Categories: Cautious Managed
Topics: OBSR| IMA| Invesco Perpetual| Threadneedle Investments| Fidelity
OBSR’s Marianne Weller and Diane Earnshaw examine three funds in the diverse Cautious Managed sector.
The Cautious Managed sector is home to a wide variety of funds often viewed by investors and advisers as being suitable for risk-averse investors. In fact, the sector is not homogenous and there are a huge variety of managed funds to choose from in this sector that are diverse in their approach and the amount of risk the mangers of them are willing to take on. A Morningstar Direct search shows 170 funds sitting within this peer category.
At the current time, the IMA guidelines for the sector show funds have a maximum equity exposure restricted to 60% of the fund and at least 30% in fixed interest and cash.
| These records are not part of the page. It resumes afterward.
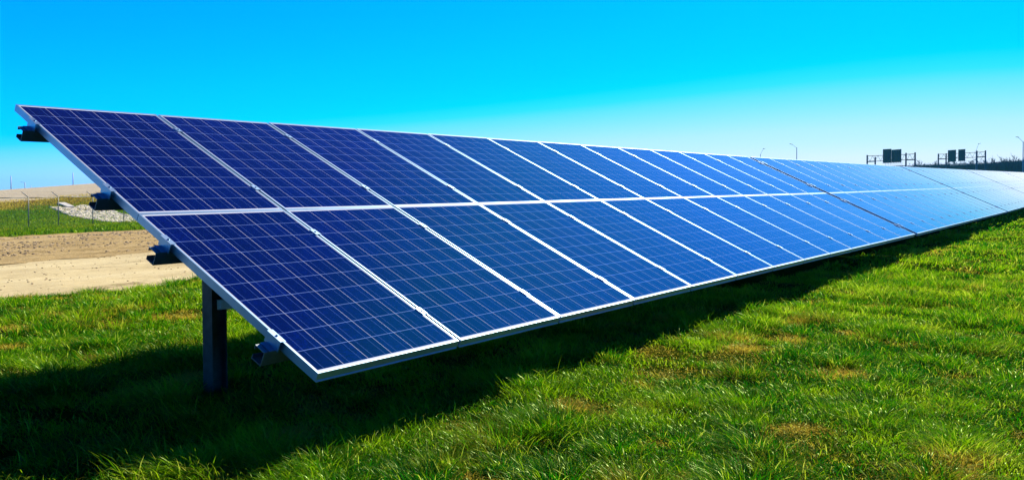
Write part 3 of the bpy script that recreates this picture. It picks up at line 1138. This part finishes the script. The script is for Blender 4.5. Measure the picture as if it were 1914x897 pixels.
# the photograph's saturated, contrasty sky: a tone curve for each channel of the physical sky
ss = N(nt, 'ShaderNodeSeparateColor')
nt.links.new(sky.outputs[0], ss.inputs[0])
sc_ = N(nt, 'ShaderNodeCombineColor')
CURVES = [
    [(0, 0), (.46, .0), (.50, .035), (.53, .13), (.60, .29), (.69, .48), (.78, .58), (.91, .77), (1.2, .95), (2, 1.1)],
    [(0, 0), (.10, .015), (.18, .045), (.27, .12), (.35, .41), (.44, .515), (.52, .61), (.60, .69), (.70, .82), (.84, .90), (1.05, .99), (2, 1.2)],
    [(0, 0), (.2, .11), (.34, .45), (.45, .8), (.57, 1.35), (.69, 2.0), (.85, 1.9), (1.05, 1.2), (2, 1.3)]]
for i, pts in enumerate(CURVES):
    fc = N(nt, 'ShaderNodeFloatCurve')
    cu = fc.mapping.curves[0]
    while len(cu.points) < len(pts):
        cu.points.new(.5, .5)
    for p, (a_, b_) in zip(cu.points, pts):
        p.location = (a_ / 2, b_ / 2)
        p.handle_type = 'VECTOR'
    fc.mapping.update()
    nt.links.new(mathn(nt, 'MINIMUM', mathn(nt, 'MULTIPLY', ss.outputs[i], STRENGTH / 2), 1.0), fc.inputs['Value'])
    nt.links.new(mathn(nt, 'MULTIPLY', fc.outputs[0], 2 / STRENGTH / 2 ** EXPO), sc_.inputs[i])
nt.links.new(sc_.outputs[0], bg.inputs[0])
bg.inputs[1].default_value = STRENGTH

# ------------------------------------------------------------------ camera
cam = bpy.data.cameras.new('camera')
cam.sensor_width = 36.0
cam.lens = FPX / 1914 * 36.0
cam.shift_x = 0.0
cam.shift_y = (CY - 448.5) / 1914
cam.clip_start = .05
cam.clip_end = 6000
co = link(bpy.data.objects.new('camera', cam))
m = Matrix(((W[0, 0], -W[0, 1], -W[0, 2], CAM[0]), (W[1, 0], -W[1, 1], -W[1, 2], CAM[1]), (W[2, 0], -W[2, 1], -W[2, 2], CAM[2]), (0, 0, 0, 1)))
co.matrix_world = m
scene.camera = co

scene.view_settings.view_transform = 'Standard'
scene.view_settings.look = 'None'
scene.view_settings.gamma = 1
scene.view_settings.exposure = EXPO
scene.cycles.max_bounces = 8
scene.cycles.transparent_max_bounces = 12
scene.cycles.use_denoising = True
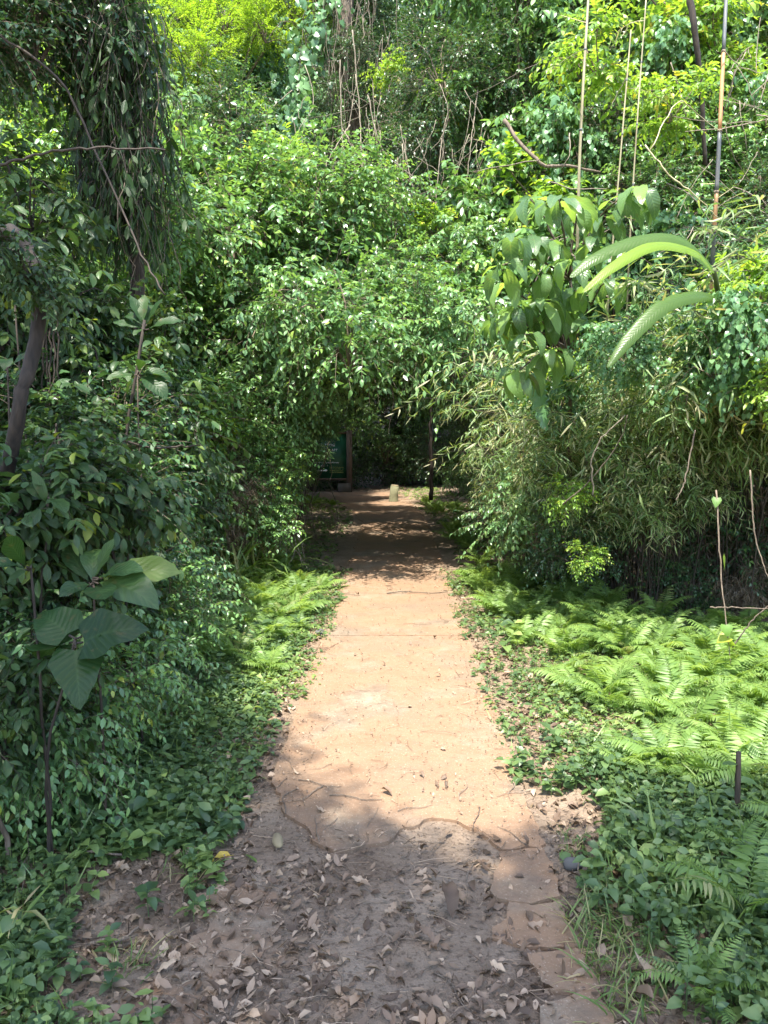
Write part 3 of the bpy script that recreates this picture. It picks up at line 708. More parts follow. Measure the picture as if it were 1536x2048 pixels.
for px0, py0, px1, py1 in [(735, 190, 850, 370), (705, 60, 725, 380), (770, 330, 860, 420), (700, 250, 640, 360), (680, 120, 690, 330), (800, 250, 830, 400), (900, 220, 870, 420), (955, 180, 930, 390), (1075, 520, 1062, 330), (1100, 340, 1120, 500), (530, 180, 545, 330), (480, 250, 500, 420), (610, 330, 600, 480)]:
    a, b = at(px0, py0, 10.7), at(px1, py1, 10.3)
    vine('hanging_vine', 'thin pale bare vine hanging down the green bank', 'vine', [a, (a + b) / 2 + R.normal(size=3) * .08, b], .009, 'pale bare vines on the green bank')
for i in range(34):
    px, py = R.uniform(600, 980), R.uniform(120, 330); dd = 10.4 + R.normal() * .25; a = at(px, py, dd); L_ = R.uniform(.5, 1.5)
    vine('trailing_vine', 'fine pale trailing vine below the vine-hung tree, high in the bank', 'vine', [a, a + (R.normal() * .10, -.05, -L_ * .4), a + (R.normal() * .18, -.1, -L_ * .75), a + (R.normal() * .3, -.12, -L_)], R.uniform(.003, .006), 'fine trailing vines high in the bank', n=12, jit=.010)
a = [at(*p) for p in [(1008, 240, 9.6), (1040, 285, 9.5), (1075, 322, 9.4), (1100, 333, 9.4), (1135, 332, 9.5), (1200, 345, 9.8)]]
vine('curved_branch', 'thick curved brown branch bending under the dark leaves right of centre', 'branch', a, .026, mat='bark', jit=.004)
a = [at(*p) for p in [(1378, -20, 8.6), (1388, 60, 8.6), (1400, 160, 8.7), (1410, 330, 8.9)]]
vine('dark_branch', 'dark upright branch among leaves left of the thick cane at the top', 'branch', a, .04, mat='barkdark', jit=.004)

for i in range(46):
    px, py = R.uniform(330, 1050), R.uniform(180, 760); dd = 8.9 + (760 - py) * .004 + R.normal() * .2; a = at(px, py, dd); L_ = R.uniform(.35, 1.1); az = R.uniform(-1.2, 1.2)
    b_ = a + np.array([math.sin(az) * L_, -.1 * R.random(), -math.cos(az) * L_ * R.uniform(.3, 1)])
    vine('bare_twig', 'thin crooked bare twig showing among the leaves of the bank', 'twig', [a, a * .65 + b_ * .35 + R.normal(size=3) * .07, a * .3 + b_ * .7 + R.normal(size=3) * .07, b_], R.uniform(.004, .009), 'bare twigs in the leafy bank', mat=random.choice(['vine', 'twig', 'bark']), n=12)
for i in range(30):
    px, py = R.uniform(1060, 1540), R.uniform(60, 520); dd = 8.0 + R.normal() * .3; a = at(px, py, dd); L_ = R.uniform(.3, 1.0); az = R.uniform(-1.4, 1.4)
    b_ = a + np.array([math.sin(az) * L_, -.1 * R.random(), -math.cos(az) * L_ * R.uniform(.2, 1)])
    vine('bare_twig', 'thin bare twig in the tangle behind the bamboo canes', 'twig', [a, a * .6 + b_ * .4 + R.normal(size=3) * .06, b_], R.uniform(.003, .007), 'bare twigs behind the bamboo canes', mat='vine', n=10)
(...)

There is a specific requirement on the fund to hold a minimum percentage in non-UK equity and assets must have at least 50% in sterling/euro and equities are deemed to include convertibles.
Industry concerns about how the funds are described have prompted the IMA to undertake a review of the managed sectors in the autumn of 2010, the last full review having been back in 2001. The results of this review were released in May 2011 and prompted an extended consultation period until October 2011. Change is likely to come although the extent and impact of this is still unclear.
In our analysis of the Cautious Managed sector, we spilt the sector into broad sub-categories to help us look through the funds available.
These are: distribution funds where their asset allocation is biased to fixed income and income generation is an important part of the fund’s objective; traditional cautious managed funds that are typically managed with a relative return approach; newer multi-asset funds that can invest more widely across the asset spectrum; and other/specialist cautious managed funds. Funds within the sector can be directly invested, or multi-manager fund of funds that are unfettered or fettered internal fund of funds. So, lots to consider.
One of the larger distribution funds with assets under management in excess of £1bn is the Invesco Perpetual Distribution fund. The fund aims to provide a good overall level of return with potential future growth of income from the equity element, while the bond portion is managed with a view to creating income with due regard to capital preservation.
The fund is managed by Paul Read and Paul Causer, who are responsible for asset allocation and the fixed interest portion of the fund with the equity component being managed by Neil Woodford. A flexible asset allocation policy is pursued to respond to changing economic and market conditions.
We like the managers’ approach, their flexible asset allocation policy, and the way risk is embedded through their investment process, complemented by Neil Woodford’s equity investment style which tends to reflect a bias towards value.